Life in the Fast Lane… Richard Lyons talks to UL

by • April 11, 2016 • Entertainment, InteriorsComments (0)1837

GT racing driver, Richard Lyons (36) from Hillsborough may not be a name you recognise but he’s a household name in Asia and a major contender in the Super GT – The world’s biggest GT competition which takes place in Japan and launches in April. Richard expertly handles the Audi R8 LMS round the track driving for Team Hitotsuyama with the confidence and showmanship you’d expect from a highly skilled and exceptionally talented driver. Ulster Life caught up with him to find out what it takes to be a driver, what turns his gears when he’s not on the track, and of course the burning question…

What car do you drive?

I actually drive my wife’s car – I just sold mine as it just sits in the garage gathering dust and believe it or not, I’m not a speed freak so I’m happy doodling along in my wife’s Mercedes A class.

What was your first car?

A Corsa Sport 1.4 with a big exhaust and a K&N air filter! I loved that car! My first race car was a Formula Ford, Van Dieman, RF92 which I raced at Kirkistown.

Any speeding Tickets?

Touch wood, not recently, my last tickets was in 1998, I take it very easy on the roads as I’m very aware of the dangers.

Is there a typical day in the life of a racing car driver?

Not really, but on actual race day there is a bit more structure; a 6am start is normal, depending on how far we need to travel to the circuit, when we arrive we normally have some fans waiting for autographs, then straight to the pre-race brief with my team and engineer where we talk through our strategy.  We then get 30 minutes to practice and warm up on the track where we make any last minute adjustments and settings. Then we get debriefed and again sign more autographs and enjoy a meet and greet session with our sponsors before a quick bite of lunch and our final briefing session. Once the race is on its way it’s my favourite time, tension levels are high, but that’s what I’m there for and I get a real buzz from competing. After the race, and hopefully a podium finish, then it’s more interviews and autographs before starting the long journey home  – normally takes around 24hrs but it’s always good to get back!

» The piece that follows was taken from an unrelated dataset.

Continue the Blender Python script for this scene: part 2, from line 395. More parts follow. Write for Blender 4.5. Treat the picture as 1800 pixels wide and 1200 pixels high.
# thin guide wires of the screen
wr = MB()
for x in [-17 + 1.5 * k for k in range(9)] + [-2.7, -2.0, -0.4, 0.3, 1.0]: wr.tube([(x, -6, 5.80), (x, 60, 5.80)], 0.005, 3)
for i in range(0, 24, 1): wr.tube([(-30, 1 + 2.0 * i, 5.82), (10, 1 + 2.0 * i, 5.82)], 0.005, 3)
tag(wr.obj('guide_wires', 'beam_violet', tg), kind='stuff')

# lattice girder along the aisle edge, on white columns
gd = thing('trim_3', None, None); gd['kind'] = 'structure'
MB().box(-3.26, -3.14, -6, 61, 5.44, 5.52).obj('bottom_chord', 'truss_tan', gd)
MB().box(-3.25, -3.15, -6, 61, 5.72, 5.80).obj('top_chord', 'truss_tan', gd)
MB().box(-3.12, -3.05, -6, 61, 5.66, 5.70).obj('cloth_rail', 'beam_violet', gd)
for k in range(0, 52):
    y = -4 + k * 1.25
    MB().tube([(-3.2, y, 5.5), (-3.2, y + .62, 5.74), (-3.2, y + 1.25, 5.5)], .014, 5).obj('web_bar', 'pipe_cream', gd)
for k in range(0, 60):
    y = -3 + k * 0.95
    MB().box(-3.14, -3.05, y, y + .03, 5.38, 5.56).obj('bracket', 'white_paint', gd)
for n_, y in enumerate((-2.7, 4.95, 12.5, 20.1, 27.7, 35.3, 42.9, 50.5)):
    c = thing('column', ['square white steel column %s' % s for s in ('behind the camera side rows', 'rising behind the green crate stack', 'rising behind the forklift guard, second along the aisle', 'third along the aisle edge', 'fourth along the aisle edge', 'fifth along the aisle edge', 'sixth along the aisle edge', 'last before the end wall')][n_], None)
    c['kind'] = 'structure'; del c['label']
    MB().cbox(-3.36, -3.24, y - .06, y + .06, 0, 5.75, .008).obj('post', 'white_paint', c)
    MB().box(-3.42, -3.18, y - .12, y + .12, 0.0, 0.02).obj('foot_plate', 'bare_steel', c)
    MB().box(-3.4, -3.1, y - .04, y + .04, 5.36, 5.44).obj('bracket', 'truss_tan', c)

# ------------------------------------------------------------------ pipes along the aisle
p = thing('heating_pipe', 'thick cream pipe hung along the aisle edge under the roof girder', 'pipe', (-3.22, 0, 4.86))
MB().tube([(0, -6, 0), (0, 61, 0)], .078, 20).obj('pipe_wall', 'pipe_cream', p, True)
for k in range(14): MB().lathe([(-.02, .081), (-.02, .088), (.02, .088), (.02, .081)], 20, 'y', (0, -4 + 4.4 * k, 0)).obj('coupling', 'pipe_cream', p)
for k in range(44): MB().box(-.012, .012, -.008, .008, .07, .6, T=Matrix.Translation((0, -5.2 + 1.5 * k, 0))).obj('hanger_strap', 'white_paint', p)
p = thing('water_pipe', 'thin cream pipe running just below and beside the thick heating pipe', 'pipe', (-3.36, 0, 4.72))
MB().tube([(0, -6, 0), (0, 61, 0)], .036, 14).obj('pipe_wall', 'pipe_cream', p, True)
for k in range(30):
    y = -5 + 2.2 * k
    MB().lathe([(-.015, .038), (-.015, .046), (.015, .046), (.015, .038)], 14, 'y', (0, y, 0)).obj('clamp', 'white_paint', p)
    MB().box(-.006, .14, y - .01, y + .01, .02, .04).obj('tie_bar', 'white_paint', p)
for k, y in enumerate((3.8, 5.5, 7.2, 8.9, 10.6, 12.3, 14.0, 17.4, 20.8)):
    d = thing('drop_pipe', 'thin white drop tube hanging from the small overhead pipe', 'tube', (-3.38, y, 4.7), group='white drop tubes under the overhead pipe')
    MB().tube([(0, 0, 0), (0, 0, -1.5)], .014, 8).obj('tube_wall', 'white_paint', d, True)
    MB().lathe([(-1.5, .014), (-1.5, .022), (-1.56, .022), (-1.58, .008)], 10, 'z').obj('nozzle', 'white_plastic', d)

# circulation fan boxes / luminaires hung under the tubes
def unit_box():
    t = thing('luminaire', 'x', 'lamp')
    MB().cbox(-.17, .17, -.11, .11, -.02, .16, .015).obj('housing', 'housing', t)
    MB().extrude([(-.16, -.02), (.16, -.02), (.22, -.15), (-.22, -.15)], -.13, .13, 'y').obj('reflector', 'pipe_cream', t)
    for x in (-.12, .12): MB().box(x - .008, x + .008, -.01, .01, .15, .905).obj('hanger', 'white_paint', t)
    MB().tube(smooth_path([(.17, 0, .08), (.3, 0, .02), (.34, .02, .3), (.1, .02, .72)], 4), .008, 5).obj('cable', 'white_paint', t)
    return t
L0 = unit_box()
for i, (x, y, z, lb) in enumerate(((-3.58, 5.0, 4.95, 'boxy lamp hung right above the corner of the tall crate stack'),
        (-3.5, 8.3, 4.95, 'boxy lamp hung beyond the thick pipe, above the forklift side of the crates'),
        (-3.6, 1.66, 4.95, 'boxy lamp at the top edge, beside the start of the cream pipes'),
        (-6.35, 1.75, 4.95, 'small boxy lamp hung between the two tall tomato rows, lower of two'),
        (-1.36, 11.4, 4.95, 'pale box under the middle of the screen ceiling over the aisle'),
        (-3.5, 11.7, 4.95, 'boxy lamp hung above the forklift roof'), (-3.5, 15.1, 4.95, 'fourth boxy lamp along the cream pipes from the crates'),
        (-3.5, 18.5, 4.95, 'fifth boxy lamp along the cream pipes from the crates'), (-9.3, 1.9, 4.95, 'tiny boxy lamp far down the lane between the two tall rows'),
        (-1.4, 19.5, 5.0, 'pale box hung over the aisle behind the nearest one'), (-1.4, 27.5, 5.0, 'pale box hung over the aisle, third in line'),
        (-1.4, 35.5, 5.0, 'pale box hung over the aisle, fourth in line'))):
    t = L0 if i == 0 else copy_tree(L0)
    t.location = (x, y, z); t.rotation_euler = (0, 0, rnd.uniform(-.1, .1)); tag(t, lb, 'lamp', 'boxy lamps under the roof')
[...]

What goes through your head when you are driving?

How to get the most out of the car, whether it’s trying to save the tyres and fuel to prolong a pitstop, or pushing like crazy to get past the guy in front, it’s all about maximising the final result and everything else fades away.

Do you adhere to a strict diet?

I try to be healthy and eat a well-balanced diet, but I’m not overly strict about it – often it simply depends what country I am in and life on the road means you often you eat what is in front of you, whether that be raw fish, Udon Noodles or a curry!

What about a workout – how do you keep fit?

I travel so much I had to find a workout method that could travel with me and that I could use anywhere. I enjoy circuits and I find I can mix it up to keep it interesting and also to suit whatever time I have available and my whereabouts. It’s important to stay active – it keeps you sharp.

What would you do if you weren’t a racing car driver?

I’m not sure, I love houses, I may have been a builder – who knows, there’s still time!

What piece of advice would you give to someone wanting to follow in your footsteps?

Research, never lose sight of your goals and always be ready – you never know when your break might come!

What do you do to unwind?

Ask my wife, she says I never do! Personally, I think it’s when I’m at home with my wife Gina and our dog Leo.

How often do you get to spend at home?

I’m on the road for 6-8 months each year, but I’m backwards and forwards a lot.

Where is your favourite place in Northern Ireland?

Our country has so many beautiful places, parks, and scenery but if I wanted a nice walk followed by a tasty meal, it’s hard to beat Hillsborough – it definitely ticks all the boxes for me.